In his wonderful October: The Story of the Russian Revolution, China Miéville uses the phrase ‘epochal tetchiness’ to describe the political contribution of Russian liberals prior to 1917. Their angry, disjointed responses to events failed to influence the changes which provoked their outrage, leaving them acting frantically without consequence as they were superseded by history. While the political context couldn’t be more different, it strikes me this is a remarkably apt description of contemporary centrists in the UK and the USA.

It is a political emotion, irritability conjoined with concern, reflecting political coordinates which are disintegrating while it feels more urgent than ever to have an adequate grasp on what is going on. Understanding this political emotion is important because it plays a part in how centrists are adapting to shifting political ground, regardless of how much stress we place on it as the explanation of their actions. What does it feel like to be a self-identified centrist when the centre ground feels under threat? What does it feel like when your experienced certainties, things any fool knows, bewilderingly seem to be called into question by unpredictable events?

I’m not offering this as an explanation of contemporary centrism, as much as a speculative interrogation of what it feels like to have your assumptions about politics repudiated, facing the prospect of being left behind while remaining determined to avoid this. I suggest it plays a part in a whole array of current trends, ranging from the recalcitrant centrism of Labour moderates through to the increasingly bellicose rhetoric of American democrats towards Russia and the shrill proclamations of the post-truth era by liberal commentators. I was delighted to find Evan Davies describing the latter as “an expression of frustration and anguish from a liberal class discombobulated by the political disruptions of 2016”.
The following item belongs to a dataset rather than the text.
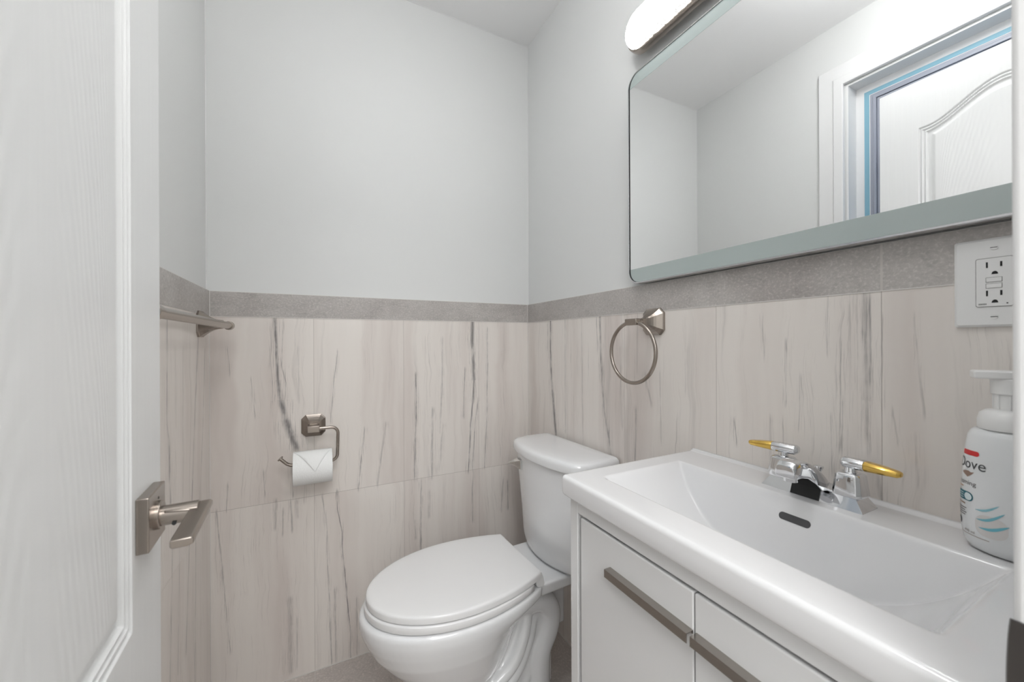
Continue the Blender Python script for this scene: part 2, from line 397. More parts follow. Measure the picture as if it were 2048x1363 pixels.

There’s a wonderful description by Alex Nunns on loc 4468 of The Candidate, an incisive account of Jeremy Corbyn’s path to the Labour leadership, conveying the role of the ‘centre ground’ as touch stone for the Blair and Brown establishment. It is where you are supposed to be and it is where you should always return to:

The political centre ground, in this view, appears as a clearing in a forest—a fixed location—and politics is a simple orienteering exercise where the parties are given a map and a compass and told to go and find it. Occasionally they inexplicably wander off into the woods and have to be scolded by journalists until they take their navigation task seriously again. The great, unpredictable social and economic forces that constantly sculpt new historical terrain are, in this Duke of Edinburgh Award Scheme version of politics, merely gusts of wind that must not blow the parties off course. Nothing changes.

What happens if you find yourself in the centre ground and nothing happens? What happens if you find yourself in the centre ground and no one recognises you’re where you’re supposed to be? What happens if you find yourself in the centre-ground and people begin to query whether you are where you think you are? Perhaps your compass is broken, you’ve forgotten how to navigate or the map itself is somehow flawed? This would be a disconcerting experience and I suspect a frustrating one. This accounts for the tetchiness and its epochal character stems from the fact that the times are indeed changing, as opposed too this being a misunderstanding that has resulted from insignificant contingencies.